É auspicioso verificar que de todas as maneiras, das formas mais variadas, em todos os cantos do Brasil, há algum tempo se ensaia escrever a nossa verdadeira história e deixar registrado para as futuras gerações quem, de fato, se dedicou ao trabalho, com dedicação e afinco, construindo o tanto que ficou conhecido principalmente, mas não só, graças à cana de açúcar, ao café e às charqueadas, com empenho de laboriosos braços africanos e de seus descendentes e de nativos de todos os rincões das terras que formavam o Brasil do passado e formarão o do nosso futuro. Não esquecemos que, em diversos momentos, fugindo de adversidades e guerras nas nações modernas, o Brasil também acolheu emigrantes que aqui se estabeleceram e aqui plantaram raízes, ajudando a definir o Brasil dos nossos dias.

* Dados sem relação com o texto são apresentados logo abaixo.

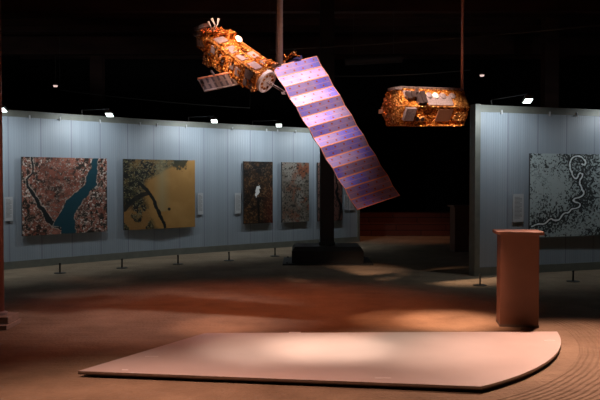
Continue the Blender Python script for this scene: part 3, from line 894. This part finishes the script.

Apesar de opiniões avessas, que venham mais cotas, mais bolsas, mais ENEMs, mais Encceja, mais universidades, menos racismo social mais atabaques e, principalmente, mais leis e políticas públicas e Governo que acabe com o Racismo Estrutural.

 

[i] Zaira e Sérgio, irmã e saudoso cunhado de L. C. Vinholes.

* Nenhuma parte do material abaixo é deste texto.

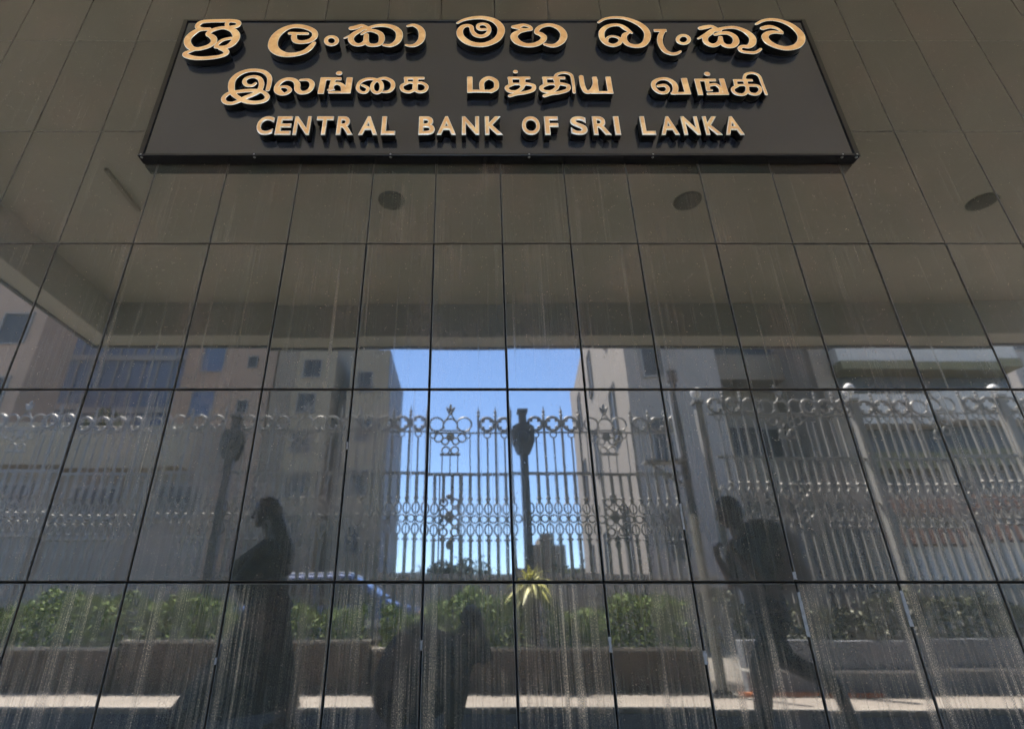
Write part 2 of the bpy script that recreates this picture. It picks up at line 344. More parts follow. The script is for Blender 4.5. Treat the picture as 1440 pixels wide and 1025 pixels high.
# ------------------------------------------------------------------ sign board
# letter strokes on the board: kind, then (x, height, width) in millimetres
GLYPHS = [[['r',[-1384,3627,17.9],[-1426,3623,28.3],[-1451,3639,28.4],[-1451,3664,28.5],[-1433,3683,28.6],[-1389,3690,28.6],[-1329,3692,28.6],[-1281,3692,28.6],[-1247,3685,28.6],[-1234,3667,28.5],[-1243,3646,28.4],[-1268,3639,28.4]],
['r',[-1288,3639,23.9],[-1298,3662,24.0],[-1295,3685,24.1]],
['r',[-1387,3620,17.9],[-1434,3616,26.8],[-1462,3593,37.1],[-1482,3548,38.3],[-1476,3507,38.1],[-1451,3472,35.0],[-1419,3461,29.1],[-1386,3470,29.2],[-1360,3485,29.2],[-1342,3512,32.3],[-1345,3543,35.4],[-1364,3566,32.5],[-1384,3581,26.7],[-1373,3607,29.7],[-1341,3627,26.9],[-1303,3634,26.9],[-1261,3616,35.7],[-1236,3584,41.5],[-1228,3548,41.3],[-1239,3507,38.1],[-1260,3481,32.1],[-1288,3474,26.3],[-1321,3478,23.4]],
['r',[-1322,3485,21.9],[-1313,3512,22.0],[-1291,3536,22.1],[-1255,3548,22.1]],
['r',[-1295,3467,26.2],[-1266,3450,32.0],[-1258,3428,29.0],[-1276,3409,26.0],[-1316,3396,27.4],[-1373,3389,27.4],[-1423,3393,30.3],[-1464,3411,31.8],[-1471,3428,26.1],[-1451,3443,23.2],[-1428,3459,23.3]]],[['r',[-809,3509,23.5],[-826,3471,31.1],[-853,3438,32.5],[-897,3419,32.4],[-946,3417,37.1],[-990,3438,48.0],[-1019,3475,53.0],[-1026,3518,51.7],[-1018,3566,47.4],[-993,3610,39.7],[-952,3642,31.9],[-908,3647,31.9],[-862,3634,31.9],[-824,3607,31.8],[-811,3576,33.2],[-817,3547,33.1],[-842,3523,31.4],[-879,3516,29.8],[-908,3525,31.4],[-921,3552,31.5],[-922,3583,28.5]],
['r',[-948,3588,22.2],[-856,3585,22.2]]],[['c',[-690,3528,22.6],[-691,3515,22.6],[-696,3505,22.5],[-705,3498,22.5],[-715,3495,22.5],[-727,3498,22.5],[-737,3505,22.5],[-744,3515,22.6],[-748,3528,22.6],[-747,3540,22.6],[-742,3551,22.7],[-733,3558,22.7],[-722,3560,22.7],[-711,3558,22.7],[-701,3551,22.7],[-693,3540,22.6],[-690,3528,22.6]]],[['r',[-622,3630,31.5],[-598,3637,31.6],[-569,3653,21.6],[-541,3637,21.6]],
['r',[-652,3549,11.5],[-622,3571,16.5],[-582,3607,24.8],[-551,3630,29.9],[-527,3627,26.5]],
['r',[-575,3609,28.1],[-606,3579,31.3],[-618,3544,32.8],[-603,3509,29.4],[-576,3494,26.0],[-550,3504,27.7],[-536,3534,27.8],[-538,3574,26.3]],
['r',[-538,3574,28.0],[-536,3534,27.8],[-521,3499,27.7],[-491,3491,26.0],[-462,3504,29.3],[-453,3539,32.8],[-461,3579,31.3],[-486,3602,28.1],[-519,3612,24.8],[-548,3599,19.8],[-563,3581,14.8]],
['r',[-528,3635,19.9],[-492,3650,23.3],[-446,3653,26.6],[-402,3640,31.6],[-370,3607,36.4],[-361,3564,37.8],[-372,3519,34.3],[-403,3490,26.0],[-439,3494,19.5]]],[['r',[-321,3648,16.6],[-290,3656,23.3],[-257,3632,31.5],[-241,3589,37.9],[-245,3534,36.0],[-270,3496,27.7],[-299,3487,21.1],[-323,3494,14.6]]],[['r',[-52,3674,15.9],[-17,3700,20.5],[38,3717,26.5],[93,3717,29.7],[147,3693,35.5],[178,3645,39.8],[181,3596,40.4],[158,3541,37.9],[112,3504,35.5],[64,3494,35.4],[10,3511,37.7],[-30,3555,38.0],[-40,3603,36.0],[-25,3641,29.4],[2,3653,24.9],[22,3641,24.9],[26,3610,24.8],[42,3577,27.8],[73,3563,27.7],[105,3579,26.0],[118,3617,24.8],[110,3652,23.5],[88,3666,21.8],[63,3659,21.8],[57,3638,20.8],[69,3620,20.7],[99,3620,20.3]]],[['r',[248,3641,24.9],[273,3646,29.4],[305,3657,22.7],[336,3643,20.4],[344,3620,17.1],[317,3613,20.3],[276,3599,29.2],[249,3565,40.3],[264,3521,40.0],[303,3494,33.2],[351,3494,33.2],[393,3521,33.3],[408,3555,33.5],[394,3579,31.4],[372,3595,26.9],[381,3627,27.1],[409,3650,27.2],[450,3657,27.2],[494,3631,33.9],[515,3582,38.1],[505,3534,37.8],[475,3497,31.0],[444,3487,26.5],[409,3499,17.7]],
['r',[248,3641,22.6],[299,3620,22.5],[335,3620,22.5]]],[['r',[711,3679,15.5],[747,3708,17.5],[799,3720,20.3],[852,3714,23.4],[904,3687,29.1],[944,3645,34.7],[962,3593,36.4],[952,3535,36.1],[924,3494,32.1],[885,3484,28.3],[849,3499,30.2],[833,3535,32.3],[839,3572,30.6],[861,3593,19.2]],
['r',[880,3590,13.4],[853,3625,28.9],[826,3653,23.2],[788,3657,23.2],[747,3639,27.0],[720,3599,32.6],[718,3546,32.3],[737,3506,28.4],[769,3490,26.4],[801,3506,25.7],[814,3535,22.8],[799,3555,18.3],[769,3564,17.2],[745,3549,17.1],[738,3523,19.0]]],[['b',[999,3611,23.8],[1070,3611,23.8]],
['r',[1048,3605,27.6],[1027,3558,30.5],[1020,3500,30.2],[1034,3449,28.5],[1061,3425,24.7],[1091,3426,22.4],[1116,3443,14.2]]],[['c',[1177,3537,21.3],[1172,3525,21.2],[1164,3514,21.2],[1153,3507,21.2],[1141,3504,21.2],[1130,3507,21.2],[1121,3514,21.2],[1116,3525,21.2],[1116,3537,21.3],[1121,3550,21.3],[1129,3561,21.4],[1140,3569,21.4],[1152,3571,21.4],[1163,3569,21.4],[1172,3561,21.4],[1177,3550,21.3],[1177,3537,21.3]]],[['r',[1253,3629,27.1],[1284,3639,29.4],[1317,3645,21.7],[1340,3622,24.8]],
['r',[1227,3545,14.3],[1268,3574,22.4],[1320,3612,32.4],[1352,3617,32.4]],
['r',[1305,3595,30.5],[1270,3562,32.2],[1262,3521,32.0],[1284,3492,31.0],[1311,3495,29.2],[1337,3521,26.7],[1347,3555,24.6]],
['r',[1347,3555,24.6],[1345,3514,26.6],[1362,3487,29.2],[1398,3487,31.8],[1423,3521,34.7],[1422,3562,32.2],[1396,3588,29.6],[1361,3590,26.0],[1322,3577,18.8]],
['r',[1358,3625,21.7],[1406,3636,22.6],[1450,3632,26.2],[1493,3601,32.4],[1515,3555,38.4],[1507,3511,38.2],[1481,3482,29.2],[1448,3482,23.0],[1430,3466,22.0],[1437,3444,22.0],[1470,3434,21.9],[1506,3435,20.2],[1540,3461,15.9]]],[['r',[1561,3664,15.9],[1604,3693,20.5],[1656,3703,23.7],[1711,3685,28.2],[1755,3643,35.3],[1778,3582,41.2],[1769,3528,40.9],[1733,3484,38.0],[1680,3467,34.4],[1631,3480,34.5],[1594,3514,39.1],[1584,3555,39.3],[1604,3586,31.4],[1641,3598,26.1],[1682,3590,18.9]],
['r',[1587,3629,28.0],[1629,3643,28.0],[1666,3627,20.8],[1685,3597,17.1]]],[['r',[-999,3155,23.8],[-998,3204,26.3],[-1006,3248,26.5],[-1035,3283,26.6],[-1077,3297,24.3],[-1125,3293,26.7],[-1165,3267,29.8],[-1186,3227,33.6],[-1186,3181,35.0],[-1173,3136,30.8],[-1144,3102,27.5],[-1100,3074,28.1],[-1051,3063,25.4],[-1006,3074,25.4],[-993,3102,25.9],[-1015,3134,23.7],[-1049,3147,24.5],[-1097,3148,24.5],[-1143,3141,23.7],[-1188,3129,23.7],[-1209,3096,24.3],[-1198,3068,23.4],[-1167,3057,23.4],[-1134,3071,25.8],[-1104,3096,27.5],[-1068,3119,27.6],[-1037,3144,26.1]],
['r',[-1038,3150,28.5],[-1036,3193,28.7],[-1051,3233,26.4],[-1082,3250,22.5],[-1116,3240,22.5],[-1127,3216,23.2],[-1111,3188,22.3],[-1083,3184,19.9],[-1068,3201,16.7]]],[['r',[-940,3175,15.9],[-907,3175,19.9],[-888,3153,23.0],[-900,3130,22.1],[-927,3123,20.5],[-954,3144,23.7],[-957,3181,24.6],[-940,3216,24.8],[-911,3232,24.0],[-878,3225,26.4],[-857,3198,31.1],[-851,3158,31.7],[-830,3134,26.0],[-799,3140,26.1],[-782,3170,27.0],[-784,3204,26.3],[-806,3226,20.0],[-843,3225,16.8]],
['r',[-940,3173,17.9],[-941,3153,17.8],[-924,3133,17.8]]],[['b',[-728,3245,33.3],[-731,3124,32.7]],
['b',[-745,3234,22.1],[-636,3234,22.1]],
['r',[-678,3229,26.4],[-683,3159,26.1]],
['r',[-686,3182,21.1],[-656,3201,21.2],[-626,3182,25.3],[-620,3141,25.2]],
['b',[-695,3136,17.6],[-586,3136,17.6]],
['b',[-596,3245,33.3],[-597,3128,32.7]],
['r',[-697,3154,12.6],[-668,3156,12.6]],
['r',[-654,3276,32.6],[-653,3276,32.6]]],[['r',[-528,3188,16.1],[-498,3165,19.0],[-507,3136,18.9],[-532,3138,18.9],[-549,3165,20.2],[-542,3207,21.2],[-510,3231,21.3],[-472,3231,21.3],[-440,3211,22.1],[-429,3174,23.2],[-436,3141,21.0],[-454,3132,21.0],[-474,3153,21.0],[-477,3193,21.2],[-454,3226,21.3],[-417,3238,21.3],[-381,3214,23.3],[-373,3177,23.2],[-390,3144,21.0],[-421,3138,15.9]]],[['b',[-322,3239,19.6],[-216,3239,19.6]],
['b',[-312,3242,20.5],[-307,3199,20.3]],
['b',[-261,3242,28.1],[-262,3141,27.7]],
['r',[-307,3207,17.8],[-260,3205,17.8]],
['r',[-300,3205,20.3],[-329,3182,20.3],[-321,3150,20.2],[-291,3138,20.1],[-266,3153,20.2]],
['r',[-260,3203,19.5],[-228,3203,19.5],[-204,3180,19.4],[-211,3148,19.3],[-238,3138,19.3],[-260,3153,19.3]]],[['b',[13,3250,28.7],[13,3132,28.2]],
['b',[1,3145,20.7],[122,3143,20.6]],
['r',[76,3149,26.1],[75,3208,26.3],[107,3240,26.5],[144,3216,26.4],[145,3167,26.2],[119,3143,26.1]]],[['b',[204,3240,21.0],[322,3240,21.0]],
['b',[218,3244,23.2],[219,3194,23.0]],
['r',[219,3196,17.5],[304,3197,17.5]],
['r',[230,3195,21.9],[199,3172,21.8],[210,3145,21.7],[247,3142,21.7],[275,3168,21.8],[280,3200,21.9]],
['b',[280,3244,30.9],[279,3180,30.6]],
['r',[298,3197,23.0],[333,3184,23.0],[329,3153,22.9],[290,3134,22.8],[246,3125,22.8],[213,3111,22.7]],
['r',[246,3287,25.6],[247,3287,25.6]]],[['b',[379,3240,21.0],[498,3240,21.0]],
['b',[393,3244,23.2],[393,3194,23.0]],
['r',[393,3196,17.5],[478,3197,17.5]],
['r',[404,3195,21.9],[372,3172,21.8],[383,3145,21.7],[420,3142,21.7],[449,3168,21.8],[454,3200,21.9]],
['b',[455,3244,30.9],[453,3180,30.6]],
['r',[472,3197,23.0],[507,3184,23.0],[502,3153,22.9],[462,3134,22.8],[418,3125,22.8],[385,3111,22.7]],
['r',[444,3224,17.6],[452,3260,17.7],[474,3276,17.7],[504,3279,17.8],[530,3260,17.7],[535,3200,17.5],[534,3135,17.4]]],[['r',[579,3248,26.5],[581,3184,26.2],[594,3141,26.1],[619,3145,26.1],[641,3184,26.2],[649,3224,26.4]],
['b',[616,3135,19.5],[731,3135,19.5]],
['b',[646,3250,26.5],[647,3135,26.1]],
['b',[715,3250,28.7],[716,3131,28.2]]],[['r',[961,3181,18.4],[994,3186,21.2],[1007,3161,21.1],[991,3135,21.0],[959,3136,21.0],[938,3169,23.9],[942,3206,24.0],[973,3231,21.3],[1014,3231,24.1],[1042,3201,28.6],[1045,3163,30.3],[1033,3130,25.1]],
['b',[1015,3129,19.2],[1117,3130,19.2]],
['b',[1099,3240,32.5],[1101,3127,31.9]]],[['b',[1163,3233,27.8],[1163,3115,27.3]],
['b',[1149,3225,19.4],[1260,3225,19.4]],
['r',[1212,3223,23.1],[1207,3153,22.9]],
['r',[1212,3184,20.2],[1250,3192,20.3],[1270,3166,20.2],[1265,3127,20.1]],
['b',[1194,3125,18.2],[1306,3126,18.2]],
['b',[1289,3236,28.7],[1290,3122,28.3]],
['r',[1203,3148,12.8],[1224,3151,12.8]],
['r',[1223,3270,31.7],[1224,3270,31.7]]],[['b',[1345,3223,17.6],[1446,3223,17.6]],
['b',[1356,3226,19.4],[1352,3184,19.3]],
['r',[1353,3188,14.7],[1432,3189,14.7]],
['r',[1362,3186,19.3],[1331,3159,19.2],[1339,3127,19.2],[1373,3119,19.1],[1399,3143,19.2],[1408,3176,19.3]],
['b',[1407,3236,23.2],[1405,3176,23.0]],
['r',[1417,3186,19.3],[1460,3183,19.3],[1469,3153,19.2],[1444,3123,19.1],[1413,3127,19.2],[1402,3149,19.2]],
['r',[1403,3233,16.7],[1420,3267,16.8],[1455,3277,16.8],[1484,3257,16.7],[1488,3196,16.6],[1491,3122,16.4]]]]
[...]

[ii] Fragata é um dos bairros mais antigos e prósperos de Pelotas onde, em 1943, o presidente Getúlio Vargas inaugurou a primeira Escola Técnica Profissional do Brasil.

[iii] Teatro Escola fundado por Calos Alberto Mota que se assinava Ivy, exímio declamador. Modista casado com a pintora Bebete Casareto.

[iv] Padre Afonso Mazzara Bandeira era o mais antigo dos sacerdotes formados no Seminário Diocesano de Pelotas e foi vigário na Paróquia São Francisco de Paula (Catedral Metropolitana).

[v] Adão Pereira, violinista e pianista, ex-aluno de Olga Fossati e Milton e Lemos, foi Spalla da Orquestra Sinfônica de Pelotas e diretor do Conservatório onde estudou.

[vi] João Bandeira contrabaixista, filho do maestro José Duprat Pinto Bandeira, nascido em Rosário da Santa Fé, na Argentina.

[vii] Luiz Carlos Correa da Silva, membro fundador do Teatro Escola, casado com a soprano Suzane Pereira, professor de matemática e diretor do Colégio Municipal Pelotense.

[viii] PS ou, por extenso, Post Scriptum, clássica expressão latina que significa algo a acrescentar, a adicionar, ampliando algo que foi dito.